Steven: The Offspring haven’t merely “evolved” into Foo Fighters; it has borrowed its riff from 2002’s “Times Like These.” Actually, even “borrowed” is too nice of a word for it. “Days Go By” is just a straight-up rip-off. Stealing from one of the most successful radio rock bands of our time was probably the easiest (and probably only) way for The Offspring to have a hit song in 2012. Even hacky second-tier ’90s pop-punk bands have gotta eat, so I guess “Days Go By” can be excused in that respect. But man, this is pretty unseemly.
Genevieve’s grade: B-
Steven’s grade: C-

Silversun Pickups, “Bloody Mary (Nerve Endings)” (No. 17)
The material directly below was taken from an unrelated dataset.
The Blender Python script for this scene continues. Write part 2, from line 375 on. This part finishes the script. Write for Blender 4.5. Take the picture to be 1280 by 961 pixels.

Steven: Silversun Pickups are often described as a Smashing Pumpkins knock-off, which hurts the band’s cred but makes it uniquely suited for contemporary rock radio, where old Pumpkins songs endure like Foreigner and Bad Company chestnuts on classic-rock stations. But “Bloody Mary (Nerve Endings)” might as well be Bon Iver compared with the red meat splattered elsewhere on the rock songs chart. Brian Aubert affects Billy Corgan’s distinctive vocal whine (for better or worse), but “Bloody Mary” otherwise scales back on the guitar heroics in favor of formless atmospherics. The song recovers a bit of forward velocity when the drums come in, but it’s still not terribly aggressive, and it’s downright abstract in the super-straightforward context of the other songs here. That makes “Bloody Mary” a bit of a respite, though it would be nice if the melody was also a little stronger.

Genevieve: I think the melody is plenty strong—I’ve been humming this song for days—but it takes a long time for it to fully reveal itself. “Bloody Mary” doesn’t really kick in until after the first 90 seconds or so, and the chorus, which is the strongest element of the song, doesn’t show up until almost the halfway mark. Listening to “Bloody Mary” at my desk, through headphones, I really dig the building sense of menace, but it’s likely there’s a significantly chopped radio edit going out over the airwaves. Yes, the dream-pop eeriness of “Bloody Mary” is less sonically aggressive than most of the stuff surrounding it on this chart, but it does rock in its own creepy way, and feels more dangerous (albeit in an extremely palatable way) than most of the songs on this chart.
Steven’s grade: B-
Genevieve’s grade: A-

Slash featuring Myles Kennedy And The Conspirators, “You’re A Lie” (No. 19)

Steven: Slash is an all-time great guitar player whose reputation is based mostly on one all-time great album, Guns N’ Roses’ 1987 debut Appetite For Destruction. Slash has distinguished himself at times since then, but if not for the unique blend of blues, punk, and metal that he pioneered on Appetite, he’d be stuck in the company of competent ’80s hard-rock guitarists like C.C. DeVille and Mick Mars. There’s certainly nothing great about his playing on “You’re A Lie,” where Slash somehow gets top billing on what’s otherwise a rather mediocre Myles Kennedy And The Conspirators song. (Kennedy and The Conspirators appear as Slash’s backing band on his new solo record, Apocalyptic Love.) Slash ends up taking a backseat to Kennedy, a modern-rock journeyman who fronted the Creed-minus-Scott Stapp band Alter Bridge, and recently joined most of the Appetite-era lineup of Guns N’ Roses at the Rock ’N’ Roll Hall Of Fame induction ceremony. Kennedy did such a solid job imitating Axl Rose on renditions of “Sweet Child O’ Mine” and “Paradise City” that it makes “You’re A Lie” (and those faceless Conspirators) seem even less necessary. Both Slash and Kennedy are better off sticking with an Appetite reunion tour.

Genevieve: There’s something very Guitar Hero-y about “You’re A Lie,” which isn’t that surprising given that Slash, his music, and his hat have appeared in the videogame in various permutations. The song feels very mechanical and calculated, calibrated for maximum guitar grandeur without any sense of personality or danger. It’s a hard-rock avatar that’s exceedingly competent in its provocation of spontaneous air-guitar performances, but it’s not memorable in the least.
Steven’s grade: C+
Genevieve’s grade: C

Godsmack, “Rocky Mountain Way” (No. 24)

Genevieve: There are few things I can imagine caring about less than Godsmack covering Joe Walsh’s 1973 song “Rocky Mountain Way,” and yet here we are. If the definition of a successful cover song is one that imbues the original with the spirit of the band doing the covering, then I suppose Godsmack’s “Rocky Mountain Way” is a successful cover; but I can’t think of any song, classic ’70s rock or otherwise, that would make me want to listen to Sully Erna’s constipated grunting for four minutes. I don’t have enough affection for the original song or enough hatred of Godsmack to get really worked up either way about this cover, making this one squarely in the “Why does this exist?” column.

Steven: At least it’s not “Life’s Been Good.”